If you are a crazy mogul-lover, try the runs such as Yard Sale off the right side of the Super Condor Express. These are rated as double blacks but they are not really worthy of the status. A “yard sale” is only likely if the moguls get really big. These runs get sunbaked and have a tendency to be crunky unless the powder is fresh.

The only limitation of the terrain is that off-piste skiing is very limited across some of the lifts due to the presence of winding roads that access the various multi-million dollar properties. The piste crosses over bridges, but short of taking off your skis and walking across the road, there is no other passage.

Expert Ski Terrain

The most challenging terrain can be found off the legendary 9,990 chairlift where there is plenty of merriment to be had. At this elevation (of 9,990m) the snow quality is good and the terrain includes palm-sweating tree runs and steep chutes.

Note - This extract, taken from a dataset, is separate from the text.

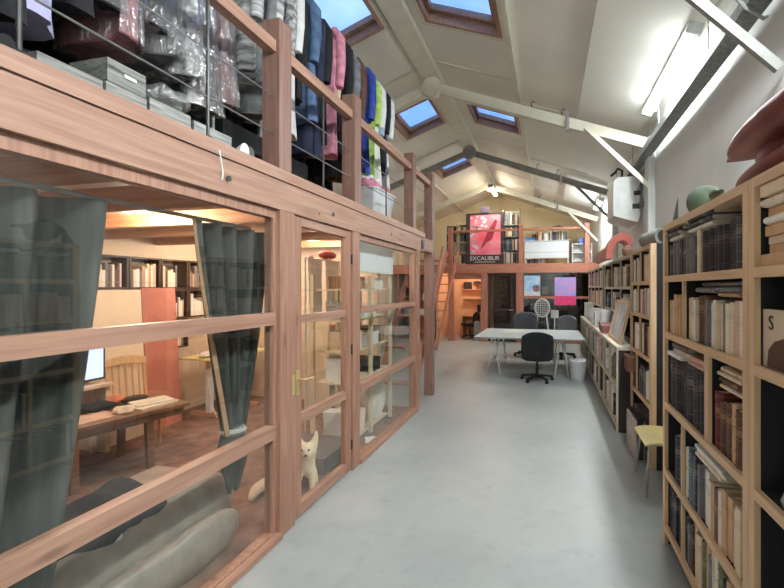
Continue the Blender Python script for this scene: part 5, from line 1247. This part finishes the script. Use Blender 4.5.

Slightly less challenging are the many lines through the Condor Woods. The terrain is not particularly steep, but the trees are tight in places.

For expert skiers that are willing to hike up the ridge from the top of the Condor Express, there is a good likelihood of freshies in the steep Murdoch Bowl.


The Canyons has some fabulous sidecountry and backcountry skiing and snowboarding that can be accessed through gates. As with all sidecountry and backcountry skiing, only those with appropriate experience and avalanche equipment should pass through the gates, and you do so at your own risk.

A short hike up from the top of 9990 opens up lots of lines that funnel back into the resort. Skiers’ right you can drop straight in, or traverse and then hike up again around the back to access more lines. Heading to skiers’ left is Square Top, which offers decent sized cliffs for hucking, or amazing fall line sub-alpine terrain of 40+ degrees where freshies tend to last or days after a storm.

This region also opens up plenty of backcountry terrain.